With the COP26 conference concluding as I write this, I thought it might be an opportune time to highlight some of our thinking on “sustainability” and how it is used in the Active Quantitative Equity (AQE) team’s investment process, as well as to share some current observations about the signals and themes that markets are rewarding in the current environment.

Part of the Process

When AQE evaluates companies on one of the core themes1  that we deem most important – Quality – environmental, social, and governance (ESG) characteristics form a meaningful part of our evaluation. This is because we believe that select ESG characteristics can be considered a proxy for long-term forward planning and thinking in companies, and can signal a different kind of resilience from that which is found on financial statements.

The kinds of ESG characteristics that we take into account are generally those that would be considered material for the future financial performance of a company. Examples would include: green buildings for real estate; animal treatment policies for consumer apparel, cosmetics, or food; and bribery and corruption policies for financials.

Using these characteristics, we create sustainability scores for the companies we are evaluating and use those scores to complement our other Quality metrics, which in many (but not all) cases are gleaned from financial data. We began using sustainability in our investment process in 2013 (focusing on governance, to start with) and broadened our approach to create our current sustainability signal in 2018.

Performance and Sustainability

When tracked as a standalone signal, sustainability delivers very strong results, both over the last year and the last three years. In fact, over the last three years, when compared with our core themes (Value, Sentiment, and Quality), sustainability delivered the highest return and had the lowest volatility. So far in 2021, sustainability has had the second-highest return and the highest risk-adjusted return. See Figure 1.

Figure 1: Year-To-Date and Three-Year Returns and Volatility, by Signal
As at 31 October 2021

Are Sustainable Companies Expensive?

We don’t think so. In fact, our sustainability signal is positively correlated with our Value theme, which means that sustainable companies are more likely to be cheaper on our measures. Within the developed market universe, companies in the top quintile of our sustainability scoring are, on average, within the top 40% of our Value scoring. Companies in the worst quintile of our sustainability scoring are, on average, in the bottom 40% of our Value scoring (i.e., they are more expensive).

Sector Preferences

While many of AQE’s preferred segments (i.e., those with the highest expected returns) also have good sustainability scores, there are market segments with great sustainability scores that we don’t currently find attractive, for example, European telecoms, utilities, and real estate companies. Also, within our preferred segments there are pockets where sustainability is only average, for example, North America and APAC energy and tech stocks. See Figure 2.

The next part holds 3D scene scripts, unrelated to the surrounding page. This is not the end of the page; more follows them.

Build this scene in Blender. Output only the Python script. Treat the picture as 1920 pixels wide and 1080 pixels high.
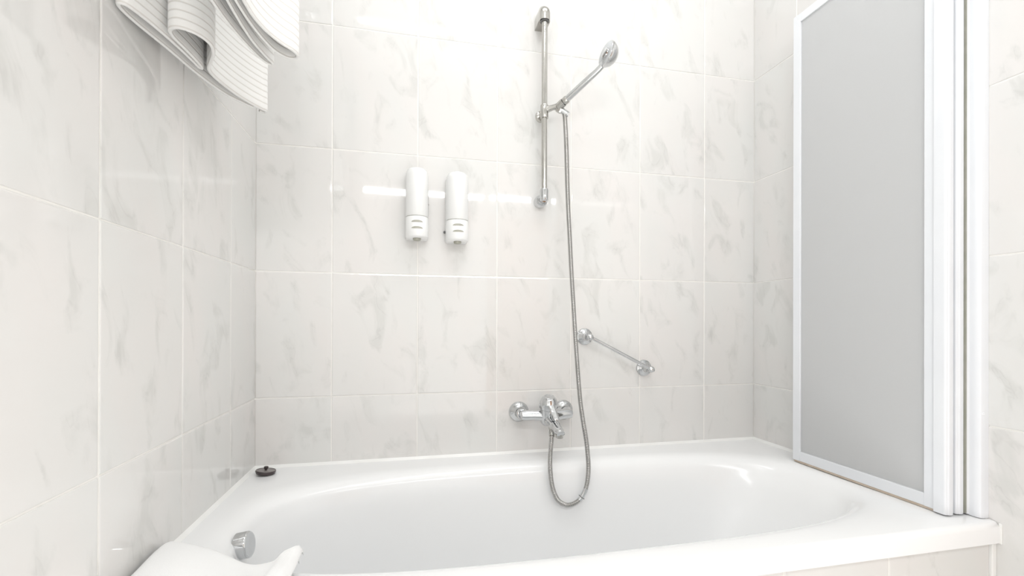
import bpy, math, random
from mathutils import Vector, Matrix
random.seed(7)
sc = bpy.context.scene
for o in list(bpy.data.objects):
    bpy.data.objects.remove(o)
Z0 = 0.783            # height of the reference tile joint above the floor; everything is shifted up by it at the end
W = 1.685             # room width (length of the bath)
RIM = -0.203          # bath rim
FLOOR, CEIL = -Z0, 2.10
FRONT = -2.25
COL = sc.collection

# ------------------------------------------------------------------ camera
cam = bpy.data.cameras.new('camera')
co = bpy.data.objects.new('camera', cam); COL.objects.link(co)
cam.sensor_width = 36.0
cam.lens = 868.1 * 36 / 1920
cam.shift_x = 0.0
cam.shift_y = 62.8 / 1920
cam.clip_start = 0.02
yaw, pitch, roll = 0.2176, 0.0017, 0.0028
f = Vector((math.sin(yaw) * math.cos(pitch), math.cos(yaw) * math.cos(pitch), math.sin(pitch)))
r = Vector((math.cos(yaw), -math.sin(yaw), 0)); u = r.cross(f)
r2 = math.cos(roll) * r + math.sin(roll) * u
u2 = -math.sin(roll) * r + math.cos(roll) * u
m = Matrix((r2, u2, -f)).transposed().to_4x4()
m.translation = Vector((0.4407, -1.4808, 0.2249))
co.matrix_world = m
sc.camera = co

# ------------------------------------------------------------------ light
w = bpy.data.worlds.new('world'); sc.world = w; w.use_nodes = True
w.node_tree.nodes['Background'].inputs[0].default_value = (1, 1, 1, 1)
w.node_tree.nodes['Background'].inputs[1].default_value = 0.3
vs = sc.view_settings
vs.view_transform = 'Standard'; vs.look = 'None'; vs.gamma = 1; vs.use_curve_mapping = False
vs.exposure = -1.13


def area(name, loc, sx, sy, power, rot, col=(1, 1, 1), shape='RECTANGLE'):
    l = bpy.data.lights.new(name, 'AREA'); l.shape = shape; l.size = sx; l.size_y = sy
    l.energy = power; l.color = col
    o = bpy.data.objects.new(name, l); COL.objects.link(o); o.location = loc; o.rotation_euler = rot
    return o


CW = (0.985, 1.0, 1.0)
area('bath_downlight', (0.84, -0.66, CEIL - 0.03), 1.2, 0.40, 18, (0, 0, 0), CW)
area('added_wall_fill', (0.80, -1.30, -0.42), 1.0, 0.5, 36, (math.radians(250), 0, 0), CW)  # added fill without a fixture, bounced off the wall behind the camera
area('added_ceiling_fill', (0.75, -1.55, -0.60), 0.8, 0.6, 12, (math.radians(178), 0, 0), CW)  # second added fill, no real lamp: bounces off the ceiling to even out brightness
area('tube_light', (0.50, FRONT + 0.07, 1.222), 1.0, 0.036, 16.5, (math.radians(90), 0, 0), CW)
area('tube_light', (1.34, FRONT + 0.07, 1.222), 0.56, 0.036, 7, (math.radians(90), 0, 0), CW)
area('ceiling_strip', (0.60, -1.51, CEIL - 0.02), 0.95, 0.045, 7.5, (0, 0, 0), CW)


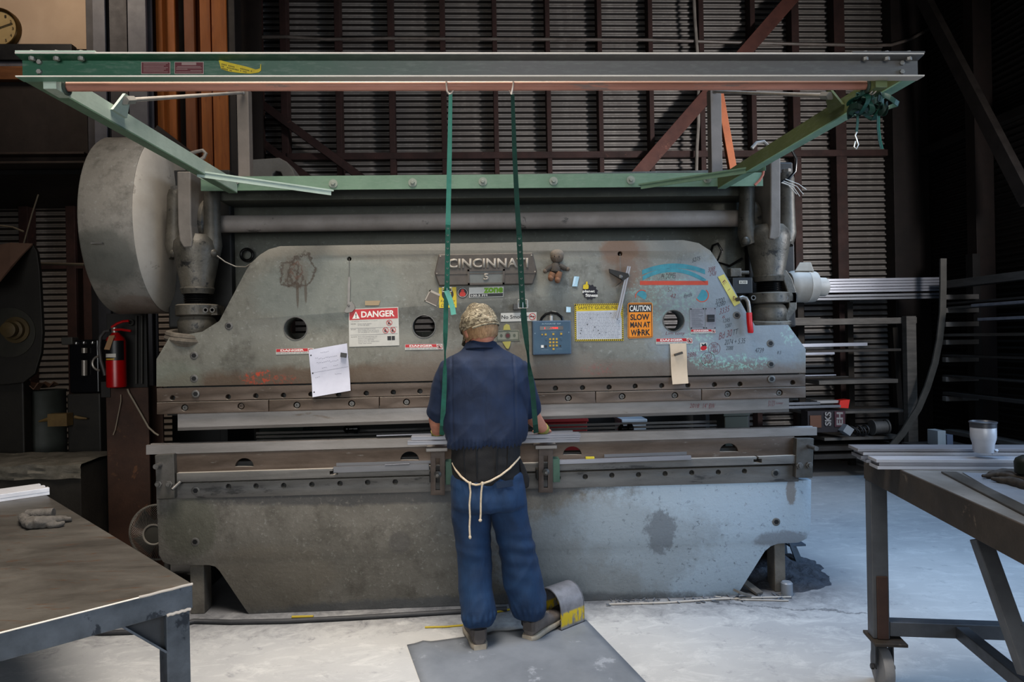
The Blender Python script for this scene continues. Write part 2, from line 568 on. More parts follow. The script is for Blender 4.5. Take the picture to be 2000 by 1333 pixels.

Figure 2 :Sustainability Scores of Equity Market Segments

The Bottom Line

The sustainability signal clearly captures something different from the measures of Quality that we derive from financial data. Over the last three years, the correlation of the monthly returns of our sustainability signal2  with those of our broader Quality theme has been relatively low, measuring 0.2. Sustainability is a valuable characteristic to track, along with many other others. It doesn’t dominate, but it has performed solidly and with lower variability than other signals in recent years.